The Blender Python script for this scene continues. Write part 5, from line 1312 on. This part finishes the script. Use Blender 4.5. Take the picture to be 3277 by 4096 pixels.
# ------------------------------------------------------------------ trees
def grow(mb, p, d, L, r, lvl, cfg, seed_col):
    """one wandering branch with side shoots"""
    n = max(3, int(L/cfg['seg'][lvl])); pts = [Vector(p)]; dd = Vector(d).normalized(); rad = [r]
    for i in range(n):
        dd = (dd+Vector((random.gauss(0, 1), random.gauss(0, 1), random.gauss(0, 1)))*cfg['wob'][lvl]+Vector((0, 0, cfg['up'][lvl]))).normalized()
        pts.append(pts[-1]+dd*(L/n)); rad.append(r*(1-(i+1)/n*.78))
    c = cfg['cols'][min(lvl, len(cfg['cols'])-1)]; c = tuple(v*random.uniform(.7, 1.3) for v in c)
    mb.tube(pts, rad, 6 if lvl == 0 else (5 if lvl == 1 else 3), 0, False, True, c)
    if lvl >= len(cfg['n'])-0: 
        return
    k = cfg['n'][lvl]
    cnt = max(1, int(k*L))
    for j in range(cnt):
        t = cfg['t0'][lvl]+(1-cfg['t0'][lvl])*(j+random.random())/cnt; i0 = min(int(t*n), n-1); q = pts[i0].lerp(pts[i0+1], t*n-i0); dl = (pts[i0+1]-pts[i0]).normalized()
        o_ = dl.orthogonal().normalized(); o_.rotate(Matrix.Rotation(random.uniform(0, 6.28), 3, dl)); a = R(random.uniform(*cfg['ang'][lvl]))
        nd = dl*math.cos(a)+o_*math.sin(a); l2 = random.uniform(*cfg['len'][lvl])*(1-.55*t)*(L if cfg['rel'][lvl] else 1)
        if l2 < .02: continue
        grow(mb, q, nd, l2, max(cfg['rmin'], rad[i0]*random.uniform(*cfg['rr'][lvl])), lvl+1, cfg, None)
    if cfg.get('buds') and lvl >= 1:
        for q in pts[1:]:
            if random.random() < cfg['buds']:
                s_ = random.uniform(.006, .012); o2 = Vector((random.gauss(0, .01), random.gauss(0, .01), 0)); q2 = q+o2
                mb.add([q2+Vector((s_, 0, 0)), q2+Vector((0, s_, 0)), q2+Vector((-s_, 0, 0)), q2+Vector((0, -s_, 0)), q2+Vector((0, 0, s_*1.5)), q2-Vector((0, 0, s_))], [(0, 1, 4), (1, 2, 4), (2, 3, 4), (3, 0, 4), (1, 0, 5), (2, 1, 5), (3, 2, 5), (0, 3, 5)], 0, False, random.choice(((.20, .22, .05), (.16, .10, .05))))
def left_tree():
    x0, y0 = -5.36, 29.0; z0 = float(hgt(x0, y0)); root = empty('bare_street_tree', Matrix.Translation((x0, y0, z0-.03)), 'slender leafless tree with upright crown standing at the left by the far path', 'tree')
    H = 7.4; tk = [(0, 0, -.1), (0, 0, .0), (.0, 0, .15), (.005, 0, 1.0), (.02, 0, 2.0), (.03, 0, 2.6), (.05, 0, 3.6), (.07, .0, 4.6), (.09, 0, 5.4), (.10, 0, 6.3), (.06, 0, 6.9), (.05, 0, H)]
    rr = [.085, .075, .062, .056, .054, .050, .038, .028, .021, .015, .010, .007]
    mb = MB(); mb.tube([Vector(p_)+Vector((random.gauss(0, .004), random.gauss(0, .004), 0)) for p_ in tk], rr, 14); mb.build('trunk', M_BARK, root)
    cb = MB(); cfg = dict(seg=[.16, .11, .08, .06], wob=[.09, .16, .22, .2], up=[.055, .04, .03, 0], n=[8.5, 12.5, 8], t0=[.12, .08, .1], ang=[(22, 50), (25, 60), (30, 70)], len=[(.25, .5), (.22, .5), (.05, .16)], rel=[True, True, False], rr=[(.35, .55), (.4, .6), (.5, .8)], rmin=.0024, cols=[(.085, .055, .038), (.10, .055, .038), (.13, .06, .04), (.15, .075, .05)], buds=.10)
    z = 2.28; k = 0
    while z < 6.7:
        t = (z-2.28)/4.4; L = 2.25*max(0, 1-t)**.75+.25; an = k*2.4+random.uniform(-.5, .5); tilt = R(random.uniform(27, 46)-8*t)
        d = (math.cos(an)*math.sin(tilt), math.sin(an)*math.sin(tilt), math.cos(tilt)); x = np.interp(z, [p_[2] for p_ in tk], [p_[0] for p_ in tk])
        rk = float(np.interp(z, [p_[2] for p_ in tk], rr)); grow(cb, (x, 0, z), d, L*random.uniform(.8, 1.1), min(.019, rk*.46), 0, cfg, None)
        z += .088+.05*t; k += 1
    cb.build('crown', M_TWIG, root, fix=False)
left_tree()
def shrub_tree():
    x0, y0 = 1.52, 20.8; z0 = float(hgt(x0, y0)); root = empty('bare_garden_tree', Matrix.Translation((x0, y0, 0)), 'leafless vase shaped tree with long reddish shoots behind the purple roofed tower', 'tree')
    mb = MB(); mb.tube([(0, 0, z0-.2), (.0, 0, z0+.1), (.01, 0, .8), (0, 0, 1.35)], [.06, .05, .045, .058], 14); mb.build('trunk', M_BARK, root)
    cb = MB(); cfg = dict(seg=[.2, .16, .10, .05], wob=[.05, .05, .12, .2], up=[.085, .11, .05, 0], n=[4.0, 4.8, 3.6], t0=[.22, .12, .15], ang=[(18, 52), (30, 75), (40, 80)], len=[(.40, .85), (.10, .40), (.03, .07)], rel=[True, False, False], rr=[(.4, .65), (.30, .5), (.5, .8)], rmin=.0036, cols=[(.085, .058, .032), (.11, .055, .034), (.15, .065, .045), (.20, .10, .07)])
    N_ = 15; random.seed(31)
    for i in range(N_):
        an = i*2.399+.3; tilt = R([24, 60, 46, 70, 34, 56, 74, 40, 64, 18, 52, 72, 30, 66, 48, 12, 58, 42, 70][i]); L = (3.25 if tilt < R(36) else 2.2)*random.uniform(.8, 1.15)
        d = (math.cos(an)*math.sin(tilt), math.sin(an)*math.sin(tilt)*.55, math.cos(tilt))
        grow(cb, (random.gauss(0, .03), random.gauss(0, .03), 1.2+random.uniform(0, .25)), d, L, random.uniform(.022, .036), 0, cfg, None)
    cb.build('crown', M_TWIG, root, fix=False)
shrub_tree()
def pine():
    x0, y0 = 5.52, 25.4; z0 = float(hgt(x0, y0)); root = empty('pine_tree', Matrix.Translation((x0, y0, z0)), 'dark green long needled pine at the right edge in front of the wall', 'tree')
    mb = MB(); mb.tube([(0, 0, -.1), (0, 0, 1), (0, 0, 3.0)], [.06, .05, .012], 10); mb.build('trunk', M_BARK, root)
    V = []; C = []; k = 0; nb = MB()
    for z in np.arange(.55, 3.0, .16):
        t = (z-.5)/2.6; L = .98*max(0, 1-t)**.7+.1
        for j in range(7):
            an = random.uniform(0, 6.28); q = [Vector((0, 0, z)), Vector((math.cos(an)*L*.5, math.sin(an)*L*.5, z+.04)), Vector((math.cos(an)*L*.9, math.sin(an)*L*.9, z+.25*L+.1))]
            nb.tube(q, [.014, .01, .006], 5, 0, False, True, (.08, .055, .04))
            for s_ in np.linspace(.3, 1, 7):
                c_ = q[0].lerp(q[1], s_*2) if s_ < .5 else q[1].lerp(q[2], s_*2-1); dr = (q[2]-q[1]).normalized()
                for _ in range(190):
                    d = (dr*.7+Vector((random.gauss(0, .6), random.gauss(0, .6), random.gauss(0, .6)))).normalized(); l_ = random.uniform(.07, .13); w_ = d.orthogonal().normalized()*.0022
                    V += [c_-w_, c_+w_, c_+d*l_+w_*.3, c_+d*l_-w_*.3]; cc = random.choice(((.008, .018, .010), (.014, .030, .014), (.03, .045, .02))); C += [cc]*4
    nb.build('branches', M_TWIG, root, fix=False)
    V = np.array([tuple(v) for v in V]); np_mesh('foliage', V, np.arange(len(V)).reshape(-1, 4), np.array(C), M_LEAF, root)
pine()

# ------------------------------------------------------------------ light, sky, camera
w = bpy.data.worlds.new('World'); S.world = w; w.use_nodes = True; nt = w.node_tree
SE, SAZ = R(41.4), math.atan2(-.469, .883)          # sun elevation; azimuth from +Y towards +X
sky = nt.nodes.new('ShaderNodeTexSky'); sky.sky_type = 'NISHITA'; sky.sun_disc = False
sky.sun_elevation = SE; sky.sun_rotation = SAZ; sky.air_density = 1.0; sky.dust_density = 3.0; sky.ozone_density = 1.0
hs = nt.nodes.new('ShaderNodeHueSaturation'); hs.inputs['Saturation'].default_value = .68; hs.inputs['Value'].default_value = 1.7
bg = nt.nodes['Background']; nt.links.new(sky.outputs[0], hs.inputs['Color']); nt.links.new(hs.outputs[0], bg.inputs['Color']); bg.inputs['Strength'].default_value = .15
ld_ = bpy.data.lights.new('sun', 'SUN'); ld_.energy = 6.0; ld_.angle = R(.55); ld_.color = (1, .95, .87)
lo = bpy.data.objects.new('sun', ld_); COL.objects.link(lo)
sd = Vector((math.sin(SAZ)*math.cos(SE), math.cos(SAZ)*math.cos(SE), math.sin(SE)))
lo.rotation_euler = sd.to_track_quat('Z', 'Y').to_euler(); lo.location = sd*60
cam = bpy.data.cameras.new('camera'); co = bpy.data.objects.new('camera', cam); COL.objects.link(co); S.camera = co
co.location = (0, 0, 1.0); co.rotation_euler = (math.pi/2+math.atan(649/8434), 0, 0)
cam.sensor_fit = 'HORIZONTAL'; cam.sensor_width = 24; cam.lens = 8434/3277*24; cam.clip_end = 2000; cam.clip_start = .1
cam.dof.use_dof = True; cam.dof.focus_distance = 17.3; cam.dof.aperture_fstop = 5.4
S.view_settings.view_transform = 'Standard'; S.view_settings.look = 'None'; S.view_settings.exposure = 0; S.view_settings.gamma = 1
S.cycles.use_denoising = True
────────────────────────────────────────
Do this — Check each line of the data above for the string "from" and report only how many lines have it.

Correct response — 2